Dernier numéro JEU 193 ∙ MATÉRIAUX

Faire des choses avec les choses

© Jean-Michael Seminaro

Les arts vivants connaissent aujourd’hui de grandes transformations, dont l’une consiste en l’omniprésence des matériaux avec lesquels travaillent les créateurs et les créatrices. Œuvrant à la jonction du théâtre, de la danse et de la performance, « il leur importe beaucoup moins de faire faire des choses aux choses que de faire des choses avec elles¹ », décrit avec acuité la professeure de l’Université Lyon 2, Julie Sermon.

« Le changement de millénaire aura été fécond pour la pratique du théâtre et pour son étude² », peut-on lire dès la première page de l’ouvrage Théâtre et Nouveaux matérialismes. Cet essai, dirigé par Hervé Guay, Jean-Marc Larrue et Nicole Nolette, a servi de point de départ aux réflexions qui ont conduit à la réalisation de ce dossier. Parallèlement à sa publication, les saisons artistiques 2023-2024 et 2024-2025 confirmaient l’intuition que les scènes étaient en train de connaître de grands bouleversements. Que nous pensions à la création d’Odile Gamache Le Magasin, à celle de Sophie Cadieux, de Mélanie Demers et de Frannie Holder, Affaires intérieures, à la chorégraphie Floreus de Sébastien Provencher, présentée lors de la plus récente édition du Festival TransAmériques , ou encore à De glace de la compagnie L’Eau du bain ; toutes s’éloignent de l’ère textocentriste pour nous emmener vers d’autres horizons.

Nombreuses et nombreux sont les chercheuses et chercheurs qui s’intéressent à ces changements depuis les années 2000. De plus en plus d’artistes s’engagent, dès leurs processus de création, à développer de nouvelles approches et à imaginer d’autres espaces de « liberté », terme que l’on retrouve souvent dans les afformations de Dana Michel, de Chantal Boulianne, de Linda Brunelle, de Dominique Leclerc et d’Anne-Marie Ouellet. Ces créatrices, parmi plusieurs autres, décident volontairement « de se mettre en disposition ꟷ physique et mentale, spatiale et temporelle ꟷ de réévaluer leur poids, et partant, de revoir les équilibres, les forces et les mesures qui fondent notre rapport au monde³ ».

L’artiste Maude Arès parle d’une « rêverie de la proximité » pour définir son rapport aux matériaux.
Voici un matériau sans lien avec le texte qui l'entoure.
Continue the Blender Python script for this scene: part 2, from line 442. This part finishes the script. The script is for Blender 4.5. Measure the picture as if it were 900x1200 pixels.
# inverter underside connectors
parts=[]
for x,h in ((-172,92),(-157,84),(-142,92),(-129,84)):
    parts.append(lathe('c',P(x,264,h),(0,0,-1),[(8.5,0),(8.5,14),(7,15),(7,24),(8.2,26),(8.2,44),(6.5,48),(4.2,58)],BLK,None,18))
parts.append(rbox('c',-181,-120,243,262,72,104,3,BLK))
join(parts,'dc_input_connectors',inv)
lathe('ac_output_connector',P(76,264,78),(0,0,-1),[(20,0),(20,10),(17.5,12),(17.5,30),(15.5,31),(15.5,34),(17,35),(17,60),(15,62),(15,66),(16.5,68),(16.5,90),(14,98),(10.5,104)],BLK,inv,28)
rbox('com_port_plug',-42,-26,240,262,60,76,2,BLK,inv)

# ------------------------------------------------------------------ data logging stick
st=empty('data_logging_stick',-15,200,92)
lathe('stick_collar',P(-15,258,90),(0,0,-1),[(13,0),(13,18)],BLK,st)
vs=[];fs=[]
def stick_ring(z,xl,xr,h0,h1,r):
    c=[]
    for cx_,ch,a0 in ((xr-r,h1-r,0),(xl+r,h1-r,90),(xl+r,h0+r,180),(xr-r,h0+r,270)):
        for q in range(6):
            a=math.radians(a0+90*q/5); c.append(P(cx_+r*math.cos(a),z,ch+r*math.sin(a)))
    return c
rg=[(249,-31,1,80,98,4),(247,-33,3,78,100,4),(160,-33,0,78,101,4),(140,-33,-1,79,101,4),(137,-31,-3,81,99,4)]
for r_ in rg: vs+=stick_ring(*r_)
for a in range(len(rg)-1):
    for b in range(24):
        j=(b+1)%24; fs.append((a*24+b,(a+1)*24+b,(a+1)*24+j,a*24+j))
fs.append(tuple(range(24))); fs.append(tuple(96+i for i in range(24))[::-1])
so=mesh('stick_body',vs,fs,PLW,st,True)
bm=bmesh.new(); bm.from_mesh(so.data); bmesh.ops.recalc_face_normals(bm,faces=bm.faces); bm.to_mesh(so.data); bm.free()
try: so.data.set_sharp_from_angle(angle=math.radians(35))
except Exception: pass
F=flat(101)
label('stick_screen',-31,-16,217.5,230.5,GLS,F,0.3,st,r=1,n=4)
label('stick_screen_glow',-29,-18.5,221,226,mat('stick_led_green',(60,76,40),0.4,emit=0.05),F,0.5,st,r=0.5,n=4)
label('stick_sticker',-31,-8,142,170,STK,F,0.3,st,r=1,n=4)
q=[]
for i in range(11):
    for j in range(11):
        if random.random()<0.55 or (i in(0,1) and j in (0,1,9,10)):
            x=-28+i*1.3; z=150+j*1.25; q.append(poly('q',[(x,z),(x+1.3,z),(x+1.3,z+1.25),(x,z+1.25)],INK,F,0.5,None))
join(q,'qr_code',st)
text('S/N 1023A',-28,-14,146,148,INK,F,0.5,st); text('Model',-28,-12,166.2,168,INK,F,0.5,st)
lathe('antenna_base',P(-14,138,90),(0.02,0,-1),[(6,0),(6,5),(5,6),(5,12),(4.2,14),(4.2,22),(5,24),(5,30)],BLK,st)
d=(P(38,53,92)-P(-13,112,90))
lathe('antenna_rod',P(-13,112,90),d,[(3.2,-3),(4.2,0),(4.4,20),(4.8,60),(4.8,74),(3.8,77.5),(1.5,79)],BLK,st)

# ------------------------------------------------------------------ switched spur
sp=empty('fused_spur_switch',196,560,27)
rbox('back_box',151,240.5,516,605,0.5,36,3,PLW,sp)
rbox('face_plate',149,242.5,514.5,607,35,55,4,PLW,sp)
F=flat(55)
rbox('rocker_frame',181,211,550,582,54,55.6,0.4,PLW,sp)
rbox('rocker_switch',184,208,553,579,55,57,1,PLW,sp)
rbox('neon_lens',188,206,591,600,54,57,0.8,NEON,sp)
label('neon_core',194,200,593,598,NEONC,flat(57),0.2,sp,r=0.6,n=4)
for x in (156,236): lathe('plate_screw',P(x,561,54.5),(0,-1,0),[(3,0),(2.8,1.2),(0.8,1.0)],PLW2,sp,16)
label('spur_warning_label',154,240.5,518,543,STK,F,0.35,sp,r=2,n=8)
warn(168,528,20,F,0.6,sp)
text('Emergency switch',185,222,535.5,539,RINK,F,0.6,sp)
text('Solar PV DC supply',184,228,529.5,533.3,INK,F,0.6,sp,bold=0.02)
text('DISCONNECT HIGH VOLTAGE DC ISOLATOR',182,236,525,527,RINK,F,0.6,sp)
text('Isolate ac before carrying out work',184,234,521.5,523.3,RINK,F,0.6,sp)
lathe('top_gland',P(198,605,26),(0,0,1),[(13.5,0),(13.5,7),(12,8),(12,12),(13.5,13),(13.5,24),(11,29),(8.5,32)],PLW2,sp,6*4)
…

Son « amitié avec la matière » l’a fait voyager dans l’espace et dans le temps. Elle différencie ses gestes, ou activations, de la « performance » des matériaux. Pour les artistes dont il est question ici, il ne s’agit pas d’un concept ésotérique, mais bien d’une tentative sincère de comprendre l’objet dans ses plus infimes caractéristiques : de son idéation à sa fabrication, en restant attentifs et attentives à ses fonctions, son histoire, son usure. Entre le créateur ou la créatrice et les matériaux, tout devient alors question de sensations et d’interactions. Ces démarches évolutives donnent alors lieu à des spectacles où la performance et l’improvisation mènent souvent le bal.

Depuis plusieurs années, les questions environnementales et leurs conséquences, deviennent des sujets majeurs qui sont portés à la scène par les artistes. Bien plus que la création de manifestes scéniques, ces œuvres repensent et redéfinissent notre rapport au monde et aux choses. Nos sensibilités se trouvent alors déplacées et nos imaginaires en sont, parfois, bousculés. Les corps retrouvent une place centrale et avec eux, les matières renouvellent l’apparente frontière entre l’humain et le non-humain , le vivant et le non-vivant. La notion de personnage semble retourner en coulisses pour laisser sa place aux sons des choses, et la mise en scène est abordée depuis le concept de l’installation ou de l’expérience contemplative, voire immersive. Les arts se mélangent, empruntent l’un à l’autre et se métamorphosent peu à peu, tant et si bien qu’il deviendra sans doute difficile d’entrer dans les cases institutionnelles pour obtenir un financement, et que les critères finiront par être désuets.

Enzo Giacomazzi et Mario Cloutier


¹ Julie Sermon, « Faire spectacle de l’agentivité », dans Hervé Guay, Jean-Marc Larrue et Nicole Nolette (dir.), Théâtre et nouveaux matérialismes, Montréal, Presses de l’Université de Montréal, 2023, p. 86.
² Hervé Guay, Jean-Marc Larrue et Nicole Nolette (dir.), Théâtre et Nouveaux matérialismes, Montréal, Presses de l’Université de Montréal, 2023, p. 9.
³ Julie Sermon, « Faire spectacle de l’agentivité », p. 86.